Das 520 Hektar unfassende Revier vorrangig als Erholungswald zu erhalten und zu entwickeln, sieht der gebürtige Bergedorfer unterdessen als seine Hauptaufgabe. Und ist deshalb auch ein Verfechter des Regionalparkkonzeptes, das ab Juni dieses Jahres den Staatsforst Hamburg noch enger mit den angrenzenden Revieren Niedersachsens verbinden soll.

Im Eißendorfer Forst gibt es schon jetzt 50 Kilometer Wanderwege und 15 Kilometer Reitwege. "Im Zuge der Umsetzung des Regionalpark-Konzepts sollen aber auch viele neue Routen speziell für Nordic Walker, Skater und Mountainbiker ausgewiesen werden, dann eben länderübergreifend", sagt Bernd Schulze.

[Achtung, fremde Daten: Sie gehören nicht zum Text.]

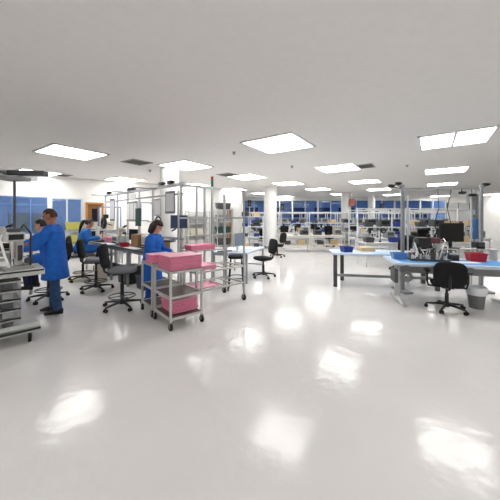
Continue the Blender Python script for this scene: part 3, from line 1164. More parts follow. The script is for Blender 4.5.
def make_bench(L, D, H, label, loc, rz, top_m=M_DESKW, frame_m=M_ALU, name='workbench', nleg=3, th=0.035):
    o = thing(name, label, 'workbench', loc, rz)
    MB().box((L / 2, D / 2, H - th / 2), (L, D, th), bev=0.005).build('top', top_m, o)
    for i in range(nleg):
        x = 0.03 + (L - 0.06) * i / (nleg - 1)
        for y in (0.05, D - 0.05):
            MB().box((x, y, (H - th) / 2), (0.045, 0.045, H - th)).build('leg', frame_m, o)
    MB().box((L / 2, D - 0.05, 0.25), (L - 0.1, 0.03, 0.04)).build('stretcher', frame_m, o)
    MB().box((L / 2, D - 0.05, H - th - 0.035), (L - 0.1, 0.03, 0.06)).build('apron', frame_m, o)
    MB().box((L / 2, 0.05, H - th - 0.035), (L - 0.1, 0.03, 0.06)).build('apron', frame_m, o)
    return o


make_bench(4.1, 0.58, 0.9, 'long dark-topped assembly bench under the left aluminium gantry', bp(-1.2, 0), BANG, M_DGREY, M_ALUD, nleg=5)

# gantry
gt = thing('aluminium_gantry', 'long aluminium overhead gantry behind the left assembly bench', 'gantry', bp(-1.3, 0.63), BANG)
gl = 4.62
for x in (0.03, 0.13 + 0.9, 1.77, 2.5, 3.25, 4.49):
    MB().box((x, 0, 1.15), (0.045, 0.045, 2.3), bev=0.004).build('post', M_ALU, gt)
MB().box((gl / 2, 0, 2.33), (gl, 0.07, 0.07), bev=0.005).build('top_rail', M_ALU, gt)
MB().box((gl / 2, 0, 2.12), (gl - 0.1, 0.03, 0.04)).build('rail', M_ALU, gt)
MB().box((gl / 2, 0, 1.15), (gl - 0.1, 0.03, 0.05)).build('rail', M_ALU, gt)
for x in (0.4, 1.95, 2.15, 3.7, 4.1):
    MB().box((x, -0.02, 2.40), (0.16, 0.1, 0.075), bev=0.01).cyl((x + 0.08, -0.02, 2.40), (x + 0.13, -0.02, 2.40), 0.028).build('clamp', M_BLACK, gt)
for x in (0.5, 2.1, 3.4):
    MB().bar((x, 0, 2.3), (x, -0.55, 2.3), 0.035).build('cross_arm', M_ALU, gt)


def gp(x, y, z=0.0):
    return gt.location + BD * x + BN * y + Vector((0, 0, z))


# end frame of the gantry with the signal tower
EQ = Vector((-1.47, 5.74, 0))
ef = thing('end_frame', 'aluminium end frame with shelf, joined to the gantry by the signal tower', 'frame', EQ, CANG)
for x in (0.354, 0.56, 0.766, 1.133):
    h = 2.32 if x < 1 else 2.15
    MB().box((x, 0, h / 2), (0.04 if x < 1 else 0.028, 0.04, h), bev=0.004).build('post', M_ALU, ef)
MB().box((0.41, 0, 2.31), (0.75, 0.05, 0.05)).build('top_rail', M_ALU, ef)
for z in (1.6, 1.2):
    MB().box((0.75, 0, z), (0.82, 0.03, 0.035)).build('rail', M_ALU, ef)
MB().box((0.47, -0.2, 0.9), (0.95, 0.35, 0.03), bev=0.004).build('shelf', M_STEEL, ef)
for x in (0.02, 0.92):
    MB().box((x, -0.35, 0.442), (0.035, 0.035, 0.884)).build('leg', M_ALU, ef)
stack('tf', 4, 0.6, 0.3, 0.026, M_PINK, EQ + CU * 0.33 - CV * 0.2 + Vector((0, 0, 0.917)), CANG, 'on the end frame shelf')

sl = thing('signal_tower', 'red over green signal light on a thin post above the gantry', 'signal light', EQ + CU * 0.766 + Vector((0, 0, 2.337)), 0)
MB().cyl((0, 0, 0), (0, 0, 0.04), 0.03).build('base', M_BLACK, sl, smooth='auto')
MB().cyl((0, 0, 0.04), (0, 0, 0.15), 0.032).build('green_lens', M_GRNL, sl, smooth='auto')
MB().cyl((0, 0, 0.15), (0, 0, 0.22), 0.032).build('red_lens', M_REDL, sl, smooth='auto')
MB().cyl((0, 0, 0.22), (0, 0, 0.235), 0.033).build('cap', M_BLACK, sl, smooth='auto')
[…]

Besonders am Herzen liegt dem "Herr des Eißendorfer Waldes" jedoch ein Feuchtbiotop, das vor einigen Jahren Im Stuck entstand. Durch Bodenabdichtung konnten zahlreiche Amphibien wie Erdkröten, Molche und Grasfrösche angelockt werden. "Zudem gibt es im südlichen Bereich des Reviers 180 Jahre alte Buchen, die ein Paradies für Schwarzspechte sind. So ist dort ein komplexer Lebensraum entstanden, in dem außer Rehen, Wildschweinen, Füchsen, Dachsen und Mardern auch Hirschkäfer wieder eine Chance haben", schwärmt Schulze.

Wer die Lieblingsplätze des Eißendorfer Försters mit eigenen Augen sehen will, sollte sich den 16. Juni vormerken. An diesem Tag lädt Bernd Schulze im Rahmen der "Langen Nacht des Naturschutzes" von 10 bis 13 Uhr zu einer Entdeckungstour durch sein Revier.